Dingle hillside home plans refused

An “earth sheltered dwelling” at Reenbeg, a prominent headland overlooking Dingle harbour, has been refused planning permission by An Bord Pleanála.

The Teletubbies-style home — a contemporary designed U-shaped property built into the hillside on a roughly half-acre elevated site — was to have been barely visible from any angle, it was suggested.

The attempt to disguise the house with stone-faced/earthen banking was to ensure minimal visual impact according to the applicants, agents for applicants Peter and Mary Mullaney who are retiring from the USA.

They appealed a decision by the Kerry County Council last December to refuse permission. The site which can be seen from the pier and the town of Dingle has a history of refusal, although outline permission for a house had been granted in 1979.
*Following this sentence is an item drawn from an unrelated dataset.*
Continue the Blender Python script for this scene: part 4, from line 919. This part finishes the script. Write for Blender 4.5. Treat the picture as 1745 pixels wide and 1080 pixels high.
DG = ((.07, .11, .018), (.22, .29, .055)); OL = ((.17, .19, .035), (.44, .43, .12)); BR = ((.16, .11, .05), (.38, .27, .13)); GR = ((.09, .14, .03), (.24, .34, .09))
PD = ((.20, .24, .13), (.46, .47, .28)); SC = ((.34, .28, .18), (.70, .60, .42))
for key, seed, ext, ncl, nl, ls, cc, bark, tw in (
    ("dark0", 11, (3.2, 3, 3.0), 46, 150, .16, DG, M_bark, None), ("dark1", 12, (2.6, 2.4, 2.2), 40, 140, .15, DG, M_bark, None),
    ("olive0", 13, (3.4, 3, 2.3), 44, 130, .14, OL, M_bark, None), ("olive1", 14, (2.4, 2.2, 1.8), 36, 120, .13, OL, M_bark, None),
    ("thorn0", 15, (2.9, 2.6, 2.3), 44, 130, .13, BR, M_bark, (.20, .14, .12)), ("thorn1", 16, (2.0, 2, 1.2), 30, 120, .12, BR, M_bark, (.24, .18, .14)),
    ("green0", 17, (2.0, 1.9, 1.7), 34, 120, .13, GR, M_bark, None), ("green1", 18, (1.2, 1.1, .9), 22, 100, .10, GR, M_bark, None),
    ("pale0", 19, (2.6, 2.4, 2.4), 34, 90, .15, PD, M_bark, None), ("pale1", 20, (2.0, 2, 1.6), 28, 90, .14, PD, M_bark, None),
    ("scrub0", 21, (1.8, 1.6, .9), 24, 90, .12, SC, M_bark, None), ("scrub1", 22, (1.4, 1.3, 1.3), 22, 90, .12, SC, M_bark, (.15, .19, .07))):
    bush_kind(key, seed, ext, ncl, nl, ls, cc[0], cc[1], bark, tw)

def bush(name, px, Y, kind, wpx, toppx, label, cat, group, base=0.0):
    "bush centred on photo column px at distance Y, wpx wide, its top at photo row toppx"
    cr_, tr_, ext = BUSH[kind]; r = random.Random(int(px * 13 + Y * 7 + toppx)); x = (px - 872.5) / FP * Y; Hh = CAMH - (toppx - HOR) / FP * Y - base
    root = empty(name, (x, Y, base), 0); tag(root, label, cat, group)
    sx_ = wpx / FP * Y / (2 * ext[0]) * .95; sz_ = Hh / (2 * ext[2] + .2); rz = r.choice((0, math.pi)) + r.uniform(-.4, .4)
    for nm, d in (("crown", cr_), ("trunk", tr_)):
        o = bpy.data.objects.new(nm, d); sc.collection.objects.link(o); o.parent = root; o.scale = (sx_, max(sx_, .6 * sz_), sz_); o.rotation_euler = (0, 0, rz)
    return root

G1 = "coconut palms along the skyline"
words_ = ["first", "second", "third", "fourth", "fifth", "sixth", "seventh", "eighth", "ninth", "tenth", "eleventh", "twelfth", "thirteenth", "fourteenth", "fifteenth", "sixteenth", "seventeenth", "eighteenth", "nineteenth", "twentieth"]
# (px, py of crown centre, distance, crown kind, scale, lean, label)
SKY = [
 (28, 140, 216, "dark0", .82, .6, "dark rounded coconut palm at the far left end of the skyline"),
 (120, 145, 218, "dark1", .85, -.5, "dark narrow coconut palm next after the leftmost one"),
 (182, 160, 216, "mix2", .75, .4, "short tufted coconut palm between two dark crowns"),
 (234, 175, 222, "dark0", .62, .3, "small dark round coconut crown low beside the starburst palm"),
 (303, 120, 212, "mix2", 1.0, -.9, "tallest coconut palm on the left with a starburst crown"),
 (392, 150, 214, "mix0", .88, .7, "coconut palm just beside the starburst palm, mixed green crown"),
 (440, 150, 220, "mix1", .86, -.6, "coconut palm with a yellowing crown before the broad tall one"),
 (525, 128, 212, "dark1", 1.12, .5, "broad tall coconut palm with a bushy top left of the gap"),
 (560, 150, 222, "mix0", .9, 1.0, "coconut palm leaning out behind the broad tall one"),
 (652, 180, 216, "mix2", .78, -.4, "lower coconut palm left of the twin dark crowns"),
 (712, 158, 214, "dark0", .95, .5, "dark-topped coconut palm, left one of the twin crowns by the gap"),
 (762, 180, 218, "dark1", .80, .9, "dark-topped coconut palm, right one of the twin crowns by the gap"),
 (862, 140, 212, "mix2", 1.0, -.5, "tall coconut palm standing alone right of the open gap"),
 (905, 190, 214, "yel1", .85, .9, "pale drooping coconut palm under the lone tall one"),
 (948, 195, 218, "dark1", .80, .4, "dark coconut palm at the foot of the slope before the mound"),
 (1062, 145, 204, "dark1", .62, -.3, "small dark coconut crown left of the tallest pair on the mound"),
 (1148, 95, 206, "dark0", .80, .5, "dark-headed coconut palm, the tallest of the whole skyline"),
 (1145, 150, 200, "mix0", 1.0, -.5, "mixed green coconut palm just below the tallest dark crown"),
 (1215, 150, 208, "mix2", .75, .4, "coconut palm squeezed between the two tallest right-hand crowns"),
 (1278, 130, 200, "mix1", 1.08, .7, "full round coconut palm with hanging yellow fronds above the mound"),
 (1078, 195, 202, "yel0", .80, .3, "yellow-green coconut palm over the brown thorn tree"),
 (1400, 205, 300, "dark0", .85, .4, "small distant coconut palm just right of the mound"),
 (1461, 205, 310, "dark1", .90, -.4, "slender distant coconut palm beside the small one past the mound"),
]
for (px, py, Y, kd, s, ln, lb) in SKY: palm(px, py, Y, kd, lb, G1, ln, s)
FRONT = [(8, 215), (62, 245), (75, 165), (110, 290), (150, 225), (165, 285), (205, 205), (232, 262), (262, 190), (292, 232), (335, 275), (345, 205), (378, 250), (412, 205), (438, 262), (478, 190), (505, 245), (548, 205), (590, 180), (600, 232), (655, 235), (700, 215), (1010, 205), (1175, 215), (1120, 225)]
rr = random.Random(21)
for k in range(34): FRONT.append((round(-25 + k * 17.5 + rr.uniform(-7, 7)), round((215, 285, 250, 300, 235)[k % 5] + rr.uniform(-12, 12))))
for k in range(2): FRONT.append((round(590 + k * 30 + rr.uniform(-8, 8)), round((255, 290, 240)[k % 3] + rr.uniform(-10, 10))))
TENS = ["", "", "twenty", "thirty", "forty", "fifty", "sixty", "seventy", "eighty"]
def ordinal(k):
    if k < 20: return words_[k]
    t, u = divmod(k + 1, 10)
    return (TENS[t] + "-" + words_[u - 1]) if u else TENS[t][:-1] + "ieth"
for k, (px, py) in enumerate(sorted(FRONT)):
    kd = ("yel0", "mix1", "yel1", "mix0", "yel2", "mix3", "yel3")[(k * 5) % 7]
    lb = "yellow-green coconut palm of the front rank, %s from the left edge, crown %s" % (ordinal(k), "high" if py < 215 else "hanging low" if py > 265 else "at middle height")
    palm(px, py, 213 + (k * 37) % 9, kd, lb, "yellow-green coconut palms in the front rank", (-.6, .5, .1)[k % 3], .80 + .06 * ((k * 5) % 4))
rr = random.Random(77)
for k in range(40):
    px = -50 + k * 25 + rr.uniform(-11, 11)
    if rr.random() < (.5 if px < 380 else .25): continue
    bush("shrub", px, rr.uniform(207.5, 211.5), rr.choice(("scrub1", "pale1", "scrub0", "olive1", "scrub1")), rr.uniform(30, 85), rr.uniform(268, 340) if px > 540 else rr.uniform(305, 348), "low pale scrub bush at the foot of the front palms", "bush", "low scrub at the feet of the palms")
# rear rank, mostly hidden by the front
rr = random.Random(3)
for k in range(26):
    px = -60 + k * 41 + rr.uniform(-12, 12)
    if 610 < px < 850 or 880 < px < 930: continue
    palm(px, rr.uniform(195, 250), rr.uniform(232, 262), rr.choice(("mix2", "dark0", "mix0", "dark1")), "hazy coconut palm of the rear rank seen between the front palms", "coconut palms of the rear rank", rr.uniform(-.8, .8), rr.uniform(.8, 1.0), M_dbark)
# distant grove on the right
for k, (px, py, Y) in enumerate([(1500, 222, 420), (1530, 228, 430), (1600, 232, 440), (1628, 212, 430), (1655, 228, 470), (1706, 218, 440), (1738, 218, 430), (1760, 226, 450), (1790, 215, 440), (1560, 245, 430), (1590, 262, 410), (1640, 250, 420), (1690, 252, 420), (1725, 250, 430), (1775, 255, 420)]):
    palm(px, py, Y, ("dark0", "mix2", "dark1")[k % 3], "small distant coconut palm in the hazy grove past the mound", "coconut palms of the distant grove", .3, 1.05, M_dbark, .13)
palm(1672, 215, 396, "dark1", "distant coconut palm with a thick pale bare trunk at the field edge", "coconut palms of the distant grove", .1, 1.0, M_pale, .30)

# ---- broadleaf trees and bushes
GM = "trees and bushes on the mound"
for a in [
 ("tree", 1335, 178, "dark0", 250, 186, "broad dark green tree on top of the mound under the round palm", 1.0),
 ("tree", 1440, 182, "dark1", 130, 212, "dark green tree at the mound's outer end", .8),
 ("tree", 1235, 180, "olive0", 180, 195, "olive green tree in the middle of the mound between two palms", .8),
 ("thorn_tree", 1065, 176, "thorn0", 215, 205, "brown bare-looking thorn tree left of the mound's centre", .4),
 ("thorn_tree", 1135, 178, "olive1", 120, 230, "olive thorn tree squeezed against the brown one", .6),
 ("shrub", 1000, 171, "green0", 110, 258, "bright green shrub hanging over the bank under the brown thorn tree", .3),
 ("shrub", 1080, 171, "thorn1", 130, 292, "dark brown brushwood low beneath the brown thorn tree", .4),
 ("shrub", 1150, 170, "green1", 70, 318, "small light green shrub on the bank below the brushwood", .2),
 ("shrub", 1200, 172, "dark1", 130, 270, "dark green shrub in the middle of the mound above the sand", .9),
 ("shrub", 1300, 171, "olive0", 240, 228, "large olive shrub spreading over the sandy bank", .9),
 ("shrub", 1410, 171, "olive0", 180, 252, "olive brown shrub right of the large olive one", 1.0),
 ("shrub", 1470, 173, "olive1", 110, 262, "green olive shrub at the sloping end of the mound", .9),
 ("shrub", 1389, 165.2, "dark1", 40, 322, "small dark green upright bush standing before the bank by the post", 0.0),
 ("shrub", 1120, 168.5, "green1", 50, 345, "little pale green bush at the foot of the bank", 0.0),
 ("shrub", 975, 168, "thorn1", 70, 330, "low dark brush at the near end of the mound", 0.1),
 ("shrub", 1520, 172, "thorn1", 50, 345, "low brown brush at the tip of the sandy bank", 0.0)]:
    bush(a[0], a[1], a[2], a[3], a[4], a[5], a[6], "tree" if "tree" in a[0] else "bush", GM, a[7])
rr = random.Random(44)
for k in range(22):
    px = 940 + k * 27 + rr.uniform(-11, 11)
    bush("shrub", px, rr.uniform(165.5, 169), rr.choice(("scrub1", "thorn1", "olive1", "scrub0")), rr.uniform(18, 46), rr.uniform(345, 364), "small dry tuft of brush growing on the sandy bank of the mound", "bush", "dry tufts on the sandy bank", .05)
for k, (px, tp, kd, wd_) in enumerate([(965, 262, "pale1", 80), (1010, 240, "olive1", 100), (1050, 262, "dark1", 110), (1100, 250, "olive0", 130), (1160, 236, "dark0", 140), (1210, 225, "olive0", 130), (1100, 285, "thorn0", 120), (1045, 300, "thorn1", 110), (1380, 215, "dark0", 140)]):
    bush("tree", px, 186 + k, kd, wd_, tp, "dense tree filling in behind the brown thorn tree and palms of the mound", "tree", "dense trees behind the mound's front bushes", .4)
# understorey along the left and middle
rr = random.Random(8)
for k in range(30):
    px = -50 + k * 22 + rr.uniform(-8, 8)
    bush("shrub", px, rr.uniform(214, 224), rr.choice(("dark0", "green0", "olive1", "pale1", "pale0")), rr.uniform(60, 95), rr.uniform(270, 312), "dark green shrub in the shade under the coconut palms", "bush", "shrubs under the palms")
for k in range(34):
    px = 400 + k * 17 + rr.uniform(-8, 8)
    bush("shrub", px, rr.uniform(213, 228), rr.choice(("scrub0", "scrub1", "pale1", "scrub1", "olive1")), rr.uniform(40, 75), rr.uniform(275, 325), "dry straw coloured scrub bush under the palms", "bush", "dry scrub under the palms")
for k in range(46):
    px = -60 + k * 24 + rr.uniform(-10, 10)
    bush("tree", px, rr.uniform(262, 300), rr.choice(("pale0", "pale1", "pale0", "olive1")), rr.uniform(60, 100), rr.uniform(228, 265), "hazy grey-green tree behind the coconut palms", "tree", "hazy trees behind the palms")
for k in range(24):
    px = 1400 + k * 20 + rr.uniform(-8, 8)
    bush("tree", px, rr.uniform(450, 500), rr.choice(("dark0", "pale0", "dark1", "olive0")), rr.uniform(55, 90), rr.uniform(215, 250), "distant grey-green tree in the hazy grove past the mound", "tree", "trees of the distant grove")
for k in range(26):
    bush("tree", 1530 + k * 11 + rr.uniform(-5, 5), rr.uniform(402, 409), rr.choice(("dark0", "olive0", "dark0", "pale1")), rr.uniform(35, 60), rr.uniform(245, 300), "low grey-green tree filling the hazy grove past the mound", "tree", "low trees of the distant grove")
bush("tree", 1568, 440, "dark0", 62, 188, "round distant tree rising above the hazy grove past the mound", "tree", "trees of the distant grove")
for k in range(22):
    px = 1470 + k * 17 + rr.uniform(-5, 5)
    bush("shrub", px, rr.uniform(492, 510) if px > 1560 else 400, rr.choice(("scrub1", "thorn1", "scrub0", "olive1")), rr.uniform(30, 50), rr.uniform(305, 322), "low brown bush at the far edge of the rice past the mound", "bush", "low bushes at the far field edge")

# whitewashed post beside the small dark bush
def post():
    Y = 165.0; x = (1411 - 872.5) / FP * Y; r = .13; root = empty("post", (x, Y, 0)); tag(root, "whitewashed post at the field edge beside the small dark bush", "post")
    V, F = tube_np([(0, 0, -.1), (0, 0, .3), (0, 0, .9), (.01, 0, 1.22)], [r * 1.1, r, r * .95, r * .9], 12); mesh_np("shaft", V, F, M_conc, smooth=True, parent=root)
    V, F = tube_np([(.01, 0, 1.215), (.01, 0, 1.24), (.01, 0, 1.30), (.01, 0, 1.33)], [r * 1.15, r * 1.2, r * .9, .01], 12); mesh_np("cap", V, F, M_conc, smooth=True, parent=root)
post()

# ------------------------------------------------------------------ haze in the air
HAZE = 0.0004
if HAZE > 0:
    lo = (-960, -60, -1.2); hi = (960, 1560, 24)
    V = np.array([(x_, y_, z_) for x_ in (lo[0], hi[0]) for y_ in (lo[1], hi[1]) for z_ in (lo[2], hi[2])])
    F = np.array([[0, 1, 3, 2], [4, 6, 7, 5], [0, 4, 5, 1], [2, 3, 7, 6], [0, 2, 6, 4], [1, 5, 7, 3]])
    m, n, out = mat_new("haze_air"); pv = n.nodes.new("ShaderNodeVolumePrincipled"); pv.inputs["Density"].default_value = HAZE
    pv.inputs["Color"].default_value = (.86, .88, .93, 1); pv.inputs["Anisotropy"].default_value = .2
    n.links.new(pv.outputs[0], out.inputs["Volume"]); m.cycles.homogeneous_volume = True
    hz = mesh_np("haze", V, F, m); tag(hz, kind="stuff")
An Taisce, the heritage body, which had strongly objected said while “covering the proposed dwelling house with earth may reduce its visual aspect to some extent, it would not fully do so”. In particular the front facing windows “would look out from within the mound and the resulting angular shapes would appear as an unnatural feature in the landscape”.

It also said the headland was undeveloped and unsheltered with the landscape open and exposed.

The council said there would have been huge excavation into the hillside to facilitate the construction.

However, the Mullaneys pointed to developments in the wider area and also said the house was to have been their primary residence when they retired. Ms Mullaney grew up in Dingle before emigrating and so had local links, a requirement for building homes in the Kerry countryside.

Planning inspector Robert Speer pointed to the designation of the area as rural general raising the question that such a sensitive coastal location should enjoy greater protection. It was an important foraging area for the chough, Mr Speer also said.

An Bord Pleanála upheld the council’s refusals. The board ruled the development would set a precedent in a visually vulnerable setting. It also said the steep character of the site would pose a problem for waste water effluent and the presence of the chough, of which Dingle had the highest density in Ireland, was another factor in refusing permission.